Joining The Bridge on the River Kwai; Witness for the Prosecution; Peyton Place and Sayonara in the Best Picture race was Sidney Lumet’s first feature film, Twelve Angry Men based on a 1954 Studio One presentation directed by Franklin J. Schaffner.

Lumet made the cut for Best Director as did the directors of the other four nominated films: David Lean for The Bridge on the River Kwai; Billy Wilder for Witness for the Prosecution; Mark Robson for Peyton Place and Joshua Logan for Sayonara.

Today, Stanley Kubrick’s Paths of Glory, Alexander MacKendrick’s Sweet Smell of Success and Elia Kazan’s A Face in the Crowd would easily grab three of the remaining slots, but with no nominations for any of them, they would more than likely have been passed over in favor of then more popular fare.

With no anomalies between the Best Picture and Director nominations, we have to look elsewhere to find all five likely nominees should Oscar have gone to a ten picture slate in 1957.
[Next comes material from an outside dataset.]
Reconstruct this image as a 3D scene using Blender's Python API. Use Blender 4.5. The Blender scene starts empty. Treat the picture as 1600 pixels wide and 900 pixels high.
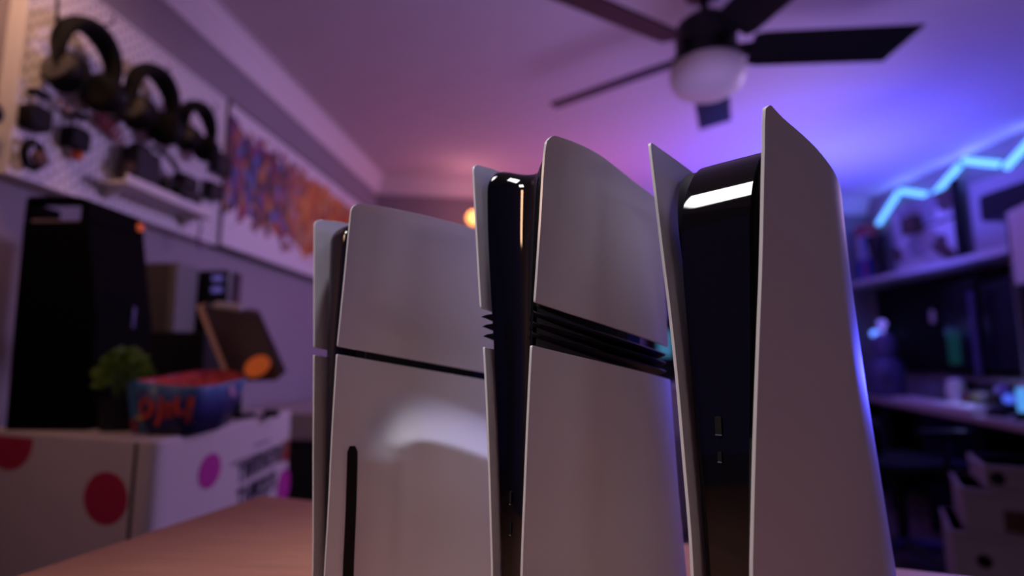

Let’s look to our old friends, the guys who make up the Directors’ Guild of America for guidance.  Once again they nominated seventeen semi-finalists which they then whittled down to five finalists, the same five Oscar anointed, eventually predicting the outcome of the Oscar race by bestowing their award on David Lean who had already picked up similar honors from the National Board of Review, the New York Film Critics and the Golden Globes.

The DGA’s list of semi-finalists did include Kazan but not Kubrick and not Mackendrick.   Also included were George Cukor for Les Girls; Stanley Donen for Funny Face; Jose Ferrer for The Great Man; John Huston for Heaven Knows, Mr. Allison; Stanley Kramer for The Pride and the Passion; Anthony Mann for Men in War; Leo McCarey for An Affair to Remember; Robert Mulligan for Fear Strikes Out; John Sturges for Gunfight at the O.K. Corral; Billy Wilder, nominated a second time, for Love in the Afternoon and Fred Zinnemann for A Hatful of Rain.

Certainly McCarey’s An Affair to Remember, a remake of his own previously nominated Love Affair, nominated for four Oscars of its own, would have been up there.  Also the two highly popular musicals on the list, Funny Face, with its four nominations and Les Girls with its three nominations and one win were likely to have grabbed the seventh and eighth spots.

That leaves two.  I’d say Heaven Knows, Mr. Allison which was nominated for two and A Hatful of Rain, which was nominated for one would be the most likely to take them.